ISLAMABAD – The federal government is expected to increase its dependence on indirect taxes in the upcoming fiscal year 2025-26, with a proposed target of Rs9,732 billion. This marks a significant jump of Rs1,337 billion compared to the revised estimate for the current fiscal year.
According to official documents, indirect taxes for the outgoing year ending on June 30 were estimated at Rs8,393 billion. However, the collection may exceed this figure by around Rs594 billion, surpassing the original target of Rs7,799 billion set for 2024-25.
In comparison, the government collected Rs5,553 billion through indirect taxes in 2023-24, and Rs4,087 billion in 2022-23. This sharp rise highlights the growing role of indirect taxation in Pakistan’s revenue system, even as it sparks concerns about the burden on ordinary citizens.
Indirect taxes include sales tax, customs duties, and federal excise duties.
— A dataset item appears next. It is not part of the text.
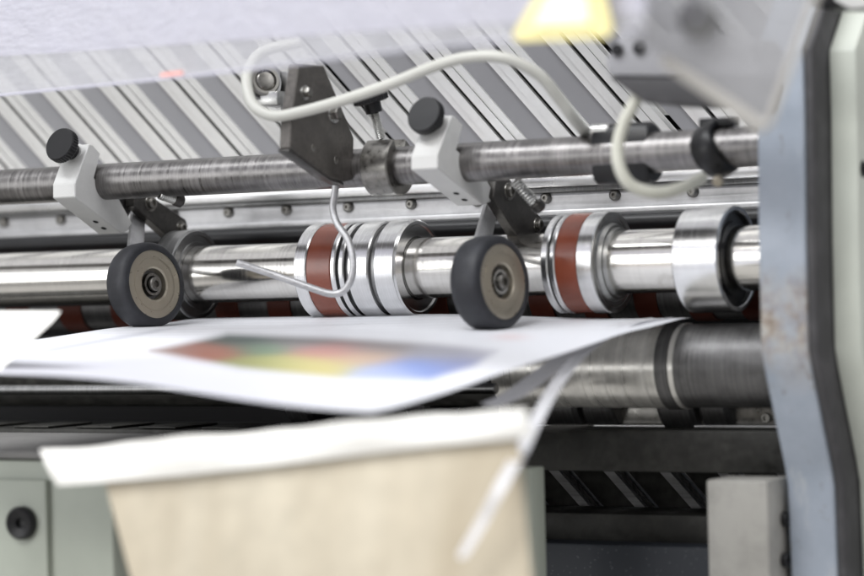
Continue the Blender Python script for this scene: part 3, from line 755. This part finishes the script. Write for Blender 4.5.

These forms of taxation are generally passed on to consumers, making everyday goods and services more expensive. As a result, experts warn that increasing indirect taxes could fuel inflation and add pressure to already struggling households.
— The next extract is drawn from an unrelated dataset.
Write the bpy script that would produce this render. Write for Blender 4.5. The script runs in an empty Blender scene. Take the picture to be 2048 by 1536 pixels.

While indirect taxation offers a quicker way for governments to raise revenue, it is often criticized for being regressive. Unlike direct taxes, which are based on income, indirect taxes apply equally to all consumers, affecting low-income groups more harshly.
As the government prepares to present the federal budget, economic experts are calling for a balanced strategy. They urge the authorities to improve direct tax collection and reduce reliance on indirect sources, to ensure fairer and more sustainable revenue generation in the long run.